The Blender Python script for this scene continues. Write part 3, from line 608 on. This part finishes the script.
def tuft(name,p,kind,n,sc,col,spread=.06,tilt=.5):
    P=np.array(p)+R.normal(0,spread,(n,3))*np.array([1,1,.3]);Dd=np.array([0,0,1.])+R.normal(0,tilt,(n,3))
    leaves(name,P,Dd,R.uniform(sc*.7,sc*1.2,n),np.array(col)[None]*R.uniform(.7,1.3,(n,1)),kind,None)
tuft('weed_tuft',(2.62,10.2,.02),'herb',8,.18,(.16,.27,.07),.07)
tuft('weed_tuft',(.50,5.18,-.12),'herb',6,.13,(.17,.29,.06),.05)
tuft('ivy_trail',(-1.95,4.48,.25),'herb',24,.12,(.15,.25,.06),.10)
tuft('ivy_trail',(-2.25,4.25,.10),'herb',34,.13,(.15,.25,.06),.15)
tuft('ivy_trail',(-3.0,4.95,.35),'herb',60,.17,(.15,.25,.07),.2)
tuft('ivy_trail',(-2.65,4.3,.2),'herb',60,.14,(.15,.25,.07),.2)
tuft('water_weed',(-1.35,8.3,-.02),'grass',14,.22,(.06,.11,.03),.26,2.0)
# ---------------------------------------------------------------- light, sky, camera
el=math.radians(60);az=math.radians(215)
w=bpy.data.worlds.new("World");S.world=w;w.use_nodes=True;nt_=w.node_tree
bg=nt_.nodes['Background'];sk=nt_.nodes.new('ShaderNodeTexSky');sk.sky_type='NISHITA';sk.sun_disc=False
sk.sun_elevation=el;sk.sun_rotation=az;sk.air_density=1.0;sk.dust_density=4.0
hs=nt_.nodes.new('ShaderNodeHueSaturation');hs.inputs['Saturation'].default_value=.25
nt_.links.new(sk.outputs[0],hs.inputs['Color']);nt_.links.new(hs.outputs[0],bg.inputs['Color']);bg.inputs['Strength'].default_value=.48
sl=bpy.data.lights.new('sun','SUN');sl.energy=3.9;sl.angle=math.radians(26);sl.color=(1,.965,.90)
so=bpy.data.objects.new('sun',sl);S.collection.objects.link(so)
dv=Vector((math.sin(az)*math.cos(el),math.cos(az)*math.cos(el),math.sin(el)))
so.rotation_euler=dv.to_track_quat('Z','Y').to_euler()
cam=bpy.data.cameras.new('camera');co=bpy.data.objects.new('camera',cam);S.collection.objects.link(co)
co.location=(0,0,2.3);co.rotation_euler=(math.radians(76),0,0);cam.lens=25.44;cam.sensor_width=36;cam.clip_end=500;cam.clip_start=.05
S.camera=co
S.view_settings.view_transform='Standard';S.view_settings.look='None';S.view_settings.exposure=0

* * * * *

* _What is required_:
Extract all lines as given.

* _Full solution_:
The Blender Python script for this scene continues. Write part 3, from line 608 on. This part finishes the script.
def tuft(name,p,kind,n,sc,col,spread=.06,tilt=.5):
    P=np.array(p)+R.normal(0,spread,(n,3))*np.array([1,1,.3]);Dd=np.array([0,0,1.])+R.normal(0,tilt,(n,3))
    leaves(name,P,Dd,R.uniform(sc*.7,sc*1.2,n),np.array(col)[None]*R.uniform(.7,1.3,(n,1)),kind,None)
tuft('weed_tuft',(2.62,10.2,.02),'herb',8,.18,(.16,.27,.07),.07)
tuft('weed_tuft',(.50,5.18,-.12),'herb',6,.13,(.17,.29,.06),.05)
tuft('ivy_trail',(-1.95,4.48,.25),'herb',24,.12,(.15,.25,.06),.10)
tuft('ivy_trail',(-2.25,4.25,.10),'herb',34,.13,(.15,.25,.06),.15)
tuft('ivy_trail',(-3.0,4.95,.35),'herb',60,.17,(.15,.25,.07),.2)
tuft('ivy_trail',(-2.65,4.3,.2),'herb',60,.14,(.15,.25,.07),.2)
tuft('water_weed',(-1.35,8.3,-.02),'grass',14,.22,(.06,.11,.03),.26,2.0)
# ---------------------------------------------------------------- light, sky, camera
el=math.radians(60);az=math.radians(215)
w=bpy.data.worlds.new("World");S.world=w;w.use_nodes=True;nt_=w.node_tree
bg=nt_.nodes['Background'];sk=nt_.nodes.new('ShaderNodeTexSky');sk.sky_type='NISHITA';sk.sun_disc=False
sk.sun_elevation=el;sk.sun_rotation=az;sk.air_density=1.0;sk.dust_density=4.0
hs=nt_.nodes.new('ShaderNodeHueSaturation');hs.inputs['Saturation'].default_value=.25
nt_.links.new(sk.outputs[0],hs.inputs['Color']);nt_.links.new(hs.outputs[0],bg.inputs['Color']);bg.inputs['Strength'].default_value=.48
sl=bpy.data.lights.new('sun','SUN');sl.energy=3.9;sl.angle=math.radians(26);sl.color=(1,.965,.90)
so=bpy.data.objects.new('sun',sl);S.collection.objects.link(so)
dv=Vector((math.sin(az)*math.cos(el),math.cos(az)*math.cos(el),math.sin(el)))
so.rotation_euler=dv.to_track_quat('Z','Y').to_euler()
cam=bpy.data.cameras.new('camera');co=bpy.data.objects.new('camera',cam);S.collection.objects.link(co)
co.location=(0,0,2.3);co.rotation_euler=(math.radians(76),0,0);cam.lens=25.44;cam.sensor_width=36;cam.clip_end=500;cam.clip_start=.05
S.camera=co
S.view_settings.view_transform='Standard';S.view_settings.look='None';S.view_settings.exposure=0